STORED RECORDS
◆ ◆ ◆ ◆ ◆

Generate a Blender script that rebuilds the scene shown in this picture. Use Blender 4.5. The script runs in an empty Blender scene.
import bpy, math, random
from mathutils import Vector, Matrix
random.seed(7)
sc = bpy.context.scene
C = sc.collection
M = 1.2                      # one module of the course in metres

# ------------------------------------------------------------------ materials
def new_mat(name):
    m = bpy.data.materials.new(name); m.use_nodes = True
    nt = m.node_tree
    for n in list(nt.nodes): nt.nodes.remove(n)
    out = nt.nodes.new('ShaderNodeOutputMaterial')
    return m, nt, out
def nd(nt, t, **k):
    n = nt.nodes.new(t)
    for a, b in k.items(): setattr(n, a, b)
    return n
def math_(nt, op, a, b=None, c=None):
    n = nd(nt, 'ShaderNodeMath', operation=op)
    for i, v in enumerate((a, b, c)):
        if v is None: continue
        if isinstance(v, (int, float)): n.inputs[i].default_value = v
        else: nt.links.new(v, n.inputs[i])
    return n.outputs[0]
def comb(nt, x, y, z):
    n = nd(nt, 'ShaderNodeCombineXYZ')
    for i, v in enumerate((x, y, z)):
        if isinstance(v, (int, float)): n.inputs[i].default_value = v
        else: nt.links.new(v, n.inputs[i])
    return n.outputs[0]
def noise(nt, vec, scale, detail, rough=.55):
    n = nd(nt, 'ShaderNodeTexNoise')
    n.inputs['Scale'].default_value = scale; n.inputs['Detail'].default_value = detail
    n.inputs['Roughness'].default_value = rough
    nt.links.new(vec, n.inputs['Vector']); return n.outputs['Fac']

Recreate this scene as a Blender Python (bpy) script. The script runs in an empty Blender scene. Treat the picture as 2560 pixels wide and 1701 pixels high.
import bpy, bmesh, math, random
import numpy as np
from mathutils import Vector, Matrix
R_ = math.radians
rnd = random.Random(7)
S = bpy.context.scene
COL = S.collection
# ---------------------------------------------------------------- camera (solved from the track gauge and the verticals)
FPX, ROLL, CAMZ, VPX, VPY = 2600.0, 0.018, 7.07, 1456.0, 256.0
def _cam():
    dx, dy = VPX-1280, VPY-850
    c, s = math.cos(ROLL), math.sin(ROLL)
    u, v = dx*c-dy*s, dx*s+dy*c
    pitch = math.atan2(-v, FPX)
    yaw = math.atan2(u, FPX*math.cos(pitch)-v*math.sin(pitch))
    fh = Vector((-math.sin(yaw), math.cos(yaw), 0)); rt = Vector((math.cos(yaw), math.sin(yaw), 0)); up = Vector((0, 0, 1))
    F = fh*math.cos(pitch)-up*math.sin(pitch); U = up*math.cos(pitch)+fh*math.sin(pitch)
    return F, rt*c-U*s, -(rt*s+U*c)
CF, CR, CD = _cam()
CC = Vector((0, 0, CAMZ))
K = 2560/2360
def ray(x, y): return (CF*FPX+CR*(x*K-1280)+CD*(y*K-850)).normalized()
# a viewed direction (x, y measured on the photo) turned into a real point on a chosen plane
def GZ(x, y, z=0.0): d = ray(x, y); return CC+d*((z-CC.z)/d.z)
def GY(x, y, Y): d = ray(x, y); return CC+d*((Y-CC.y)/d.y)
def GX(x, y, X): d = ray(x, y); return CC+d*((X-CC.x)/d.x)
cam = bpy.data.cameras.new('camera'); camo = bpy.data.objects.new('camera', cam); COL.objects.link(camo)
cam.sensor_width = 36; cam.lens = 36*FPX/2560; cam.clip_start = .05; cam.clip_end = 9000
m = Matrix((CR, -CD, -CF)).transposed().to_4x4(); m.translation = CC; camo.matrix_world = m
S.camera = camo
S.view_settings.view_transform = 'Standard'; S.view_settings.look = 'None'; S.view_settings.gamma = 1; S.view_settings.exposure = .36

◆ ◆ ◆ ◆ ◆

PROBLEM REQUIREMENTS
Beginning at the first line of the records, give again each line exactly as written, ending with the line that contains "nt.links.new(vec, n.inputs['Vector']); return".

ANSWER FOR THIS EXERCISE
Generate a Blender script that rebuilds the scene shown in this picture. Use Blender 4.5. The script runs in an empty Blender scene.
import bpy, math, random
from mathutils import Vector, Matrix
random.seed(7)
sc = bpy.context.scene
C = sc.collection
M = 1.2                      # one module of the course in metres

# ------------------------------------------------------------------ materials
def new_mat(name):
    m = bpy.data.materials.new(name); m.use_nodes = True
    nt = m.node_tree
    for n in list(nt.nodes): nt.nodes.remove(n)
    out = nt.nodes.new('ShaderNodeOutputMaterial')
    return m, nt, out
def nd(nt, t, **k):
    n = nt.nodes.new(t)
    for a, b in k.items(): setattr(n, a, b)
    return n
def math_(nt, op, a, b=None, c=None):
    n = nd(nt, 'ShaderNodeMath', operation=op)
    for i, v in enumerate((a, b, c)):
        if v is None: continue
        if isinstance(v, (int, float)): n.inputs[i].default_value = v
        else: nt.links.new(v, n.inputs[i])
    return n.outputs[0]
def comb(nt, x, y, z):
    n = nd(nt, 'ShaderNodeCombineXYZ')
    for i, v in enumerate((x, y, z)):
        if isinstance(v, (int, float)): n.inputs[i].default_value = v
        else: nt.links.new(v, n.inputs[i])
    return n.outputs[0]
def noise(nt, vec, scale, detail, rough=.55):
    n = nd(nt, 'ShaderNodeTexNoise')
    n.inputs['Scale'].default_value = scale; n.inputs['Detail'].default_value = detail
    n.inputs['Roughness'].default_value = rough
    nt.links.new(vec, n.inputs['Vector']); return n.outputs['Fac']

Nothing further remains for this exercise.